Parfaite conscience de l’omniscience et de l’omnipotence
Dans cette invocation, outre l’aspect stylistique et les contraintes liées à la prosodie visant la profusion des sens malgré l’économie des mots, Cheikh El Hadji Mansour Sy se limite à une reconnaissance que la situation « hâl » pour laquelle il invoque le Seigneur n’est point pour lui un mystère qui ait besoin de lui être explicitement exposé. Il combine, de ce fait, l’expression d’une parfaite conscience de l’omniscience divine et une certitude en Sa capacité de faire sortir du « hâl » voire de le transformer.
Partir du « hâl » vers la « Himma » ?
Cette dynamique devrait être illustrée par la différenciation entre « tawâkul » une résignation inactive sans effort ou volonté et le « Tawakkul », le recours à l’Ultime tout en usant de toutes les capacités transformationnelles dont il a doté l’humain.
Cette démarche ne serait en rien une tentative de négation de la totale emprise du Seigneur sur la créature mais une fine intelligence du verset coranique « Inna lâha lâ yughayyiru mâ bi qawmin hattâ yu ghayyirû mâ bi anfusihim » : « Dieu ne modifie point l’état d’un peuple, tant qu’ils ne modifient pas ce qui est en eux-mêmes » (Sourate XIII, Verset 11).
Il est vrai qu’en évoquant la volonté transformatrice des « situations », certains peuvent penser à la notion de volonté de puissance attribuée aux philosophies existentialistes et particulièrement à Nietzche. Mais, ici, la « himma » en tant que démarche s’inscrit pleinement dans la tradition soufie.
Bien avant même l’ouvrage îqâzul Himam fî sharh al-Hikam d’Ibn ‘Atâ Allah al-Iskandarî (m.1309), cette notion a prospéré dans l’univers du soufisme indépendamment des différences confrériques.
Sortir des traditions idolâtrées : himma contre âda ?

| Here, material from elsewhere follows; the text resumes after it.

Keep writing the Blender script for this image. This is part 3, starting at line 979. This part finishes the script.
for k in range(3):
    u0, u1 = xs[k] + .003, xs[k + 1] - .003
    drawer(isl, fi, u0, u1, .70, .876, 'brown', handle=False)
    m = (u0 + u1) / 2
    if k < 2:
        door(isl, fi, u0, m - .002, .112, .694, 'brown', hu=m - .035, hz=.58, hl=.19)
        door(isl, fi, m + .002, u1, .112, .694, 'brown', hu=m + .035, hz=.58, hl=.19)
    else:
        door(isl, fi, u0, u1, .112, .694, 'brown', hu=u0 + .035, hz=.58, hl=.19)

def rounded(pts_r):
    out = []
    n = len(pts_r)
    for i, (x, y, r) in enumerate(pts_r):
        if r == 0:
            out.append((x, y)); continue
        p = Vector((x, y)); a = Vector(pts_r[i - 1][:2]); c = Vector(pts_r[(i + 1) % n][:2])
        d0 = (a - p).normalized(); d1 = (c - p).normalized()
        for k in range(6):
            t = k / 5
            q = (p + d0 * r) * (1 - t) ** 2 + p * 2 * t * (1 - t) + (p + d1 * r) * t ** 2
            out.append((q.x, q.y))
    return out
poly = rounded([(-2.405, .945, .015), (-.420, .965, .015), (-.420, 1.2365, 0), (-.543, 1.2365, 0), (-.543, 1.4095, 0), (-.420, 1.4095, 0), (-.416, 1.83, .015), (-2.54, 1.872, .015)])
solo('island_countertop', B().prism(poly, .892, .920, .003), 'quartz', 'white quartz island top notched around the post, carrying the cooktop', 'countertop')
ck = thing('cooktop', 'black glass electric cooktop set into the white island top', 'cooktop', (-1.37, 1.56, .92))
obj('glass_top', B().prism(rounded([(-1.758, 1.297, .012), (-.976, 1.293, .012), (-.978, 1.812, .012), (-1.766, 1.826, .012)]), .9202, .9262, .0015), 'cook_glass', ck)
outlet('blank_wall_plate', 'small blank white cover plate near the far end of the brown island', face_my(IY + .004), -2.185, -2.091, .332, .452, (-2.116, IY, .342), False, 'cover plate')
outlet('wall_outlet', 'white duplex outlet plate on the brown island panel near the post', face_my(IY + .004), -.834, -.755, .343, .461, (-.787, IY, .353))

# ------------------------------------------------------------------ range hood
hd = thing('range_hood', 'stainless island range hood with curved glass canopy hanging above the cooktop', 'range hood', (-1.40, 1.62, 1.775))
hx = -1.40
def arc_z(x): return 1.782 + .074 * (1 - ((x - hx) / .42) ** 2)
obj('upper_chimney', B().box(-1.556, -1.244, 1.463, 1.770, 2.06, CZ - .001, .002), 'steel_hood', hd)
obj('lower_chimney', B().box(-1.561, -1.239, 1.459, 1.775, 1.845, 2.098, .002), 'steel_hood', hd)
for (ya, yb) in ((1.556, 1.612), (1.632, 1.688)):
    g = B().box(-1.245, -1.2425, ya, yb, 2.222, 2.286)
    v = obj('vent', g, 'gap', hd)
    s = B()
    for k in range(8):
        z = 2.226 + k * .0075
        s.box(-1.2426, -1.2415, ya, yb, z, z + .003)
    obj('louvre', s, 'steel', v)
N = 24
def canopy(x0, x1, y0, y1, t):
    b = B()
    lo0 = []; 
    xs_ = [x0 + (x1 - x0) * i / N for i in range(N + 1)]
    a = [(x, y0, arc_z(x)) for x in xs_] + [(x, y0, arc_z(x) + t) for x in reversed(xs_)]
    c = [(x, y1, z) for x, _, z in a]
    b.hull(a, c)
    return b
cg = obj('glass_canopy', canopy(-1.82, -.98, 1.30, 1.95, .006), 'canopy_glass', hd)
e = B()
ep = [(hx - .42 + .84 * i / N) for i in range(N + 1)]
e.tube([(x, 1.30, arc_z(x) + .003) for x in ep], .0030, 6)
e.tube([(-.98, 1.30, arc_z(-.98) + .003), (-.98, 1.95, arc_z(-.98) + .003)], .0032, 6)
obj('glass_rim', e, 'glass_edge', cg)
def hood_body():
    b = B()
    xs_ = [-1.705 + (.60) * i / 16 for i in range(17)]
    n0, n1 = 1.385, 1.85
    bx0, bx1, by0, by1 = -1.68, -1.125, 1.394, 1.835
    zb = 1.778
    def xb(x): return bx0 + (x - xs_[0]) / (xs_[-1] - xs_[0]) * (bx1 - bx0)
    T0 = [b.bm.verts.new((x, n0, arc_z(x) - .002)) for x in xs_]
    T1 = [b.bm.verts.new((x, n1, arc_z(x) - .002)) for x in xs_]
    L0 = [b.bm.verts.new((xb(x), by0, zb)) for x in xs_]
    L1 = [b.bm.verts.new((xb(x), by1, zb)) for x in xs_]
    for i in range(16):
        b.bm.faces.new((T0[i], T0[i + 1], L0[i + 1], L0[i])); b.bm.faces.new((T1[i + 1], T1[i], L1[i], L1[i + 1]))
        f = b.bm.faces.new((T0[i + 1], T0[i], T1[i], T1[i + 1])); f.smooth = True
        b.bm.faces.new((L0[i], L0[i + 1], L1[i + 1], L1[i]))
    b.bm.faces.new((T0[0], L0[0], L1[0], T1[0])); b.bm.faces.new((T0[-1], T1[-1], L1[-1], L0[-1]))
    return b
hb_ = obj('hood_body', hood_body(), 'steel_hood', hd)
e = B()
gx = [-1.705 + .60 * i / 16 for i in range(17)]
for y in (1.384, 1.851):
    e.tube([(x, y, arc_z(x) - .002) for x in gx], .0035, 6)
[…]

Serigne Cheikh Ahmed Tidiane Sy Al-Maktoum aura été celui qui a inlassablement vulgarisée la notion de « himma » (yitté en wolof) dans la Tijâniyya contemporaine en tant que concept fonctionnel par lequel il a constamment appelé, surtout, à s’attaquer aux conformismes érigés en doctrine ou conduite immuable s’inspirant de traditions idolâtrées. A ces dernières il a toujours opposé la force de la himma dont Seydina Cheikh Ahmad Tijânî disait qu’elle peut toujours avoir le dessus sur toutes les créatures « qâhiratun ‘alâ Jamî’il akwâni ».
Serigne Cheikh Tidiane Sy Al-Maktoum avait compris, comme le prédisait Seydinâ Cheikh Ahmad at-Tijânî, que la destinée du monde musulman, comme de l’humanité tout court, ne pouvait jamais s’améliorer en se contentant d’un mimétisme irréfléchi des us et coutumes se sédimentant tout en subissant l’œuvre du temps.
C’est pour cela, bien que peu compris à l’instar de tous les visionnaires, Serigne Cheikh Tidiane Sy Al-Maktoum avait très tôt appelé à une conception élargie du religieux qui risquait le décalage ayant atteint les autres doctrines lorsqu’elles se départissaient du nécessaire discernement (tadbîr).
Jumeler « ici-bas » et « au-delà » : défi d’une spiritualité vivante
Cette méthode préconisée par Al-Maktoum est nette dans son inimitable « Fa ilayka » où il dessine les contours d’une spiritualité vivante, transformationnelle avec cette prouesse de jumeler le monde d’ici-bas avec les exigences de l’autre (wa ja’alata dunyal ‘âlamîna shaqîqatan/ lil jannatil ‘Ulyâ bikulli ma’ânî).
C’est pourquoi, sa critique sociale n’a même pas épargné certaines conceptions religieuses dès lors qu’elles allaient à l’encontre du principe de la « himma », yitté en Wolof, même si ce dernier terme n’arrive à en épuiser le sens.
La himma telle que théorisée et même pratiquée dans la Tijâniyya est cette force motrice qui ne se fixe de limite et dont l’espace de déploiement défie même l’univers. Mieux cette himma est, dans l’idéal, capable même de s’imposer à tous les univers (Qâhiratun ‘alâ Jamî’il akwâni), comme dit Seydina Cheikh Ahmad At-Tijânî.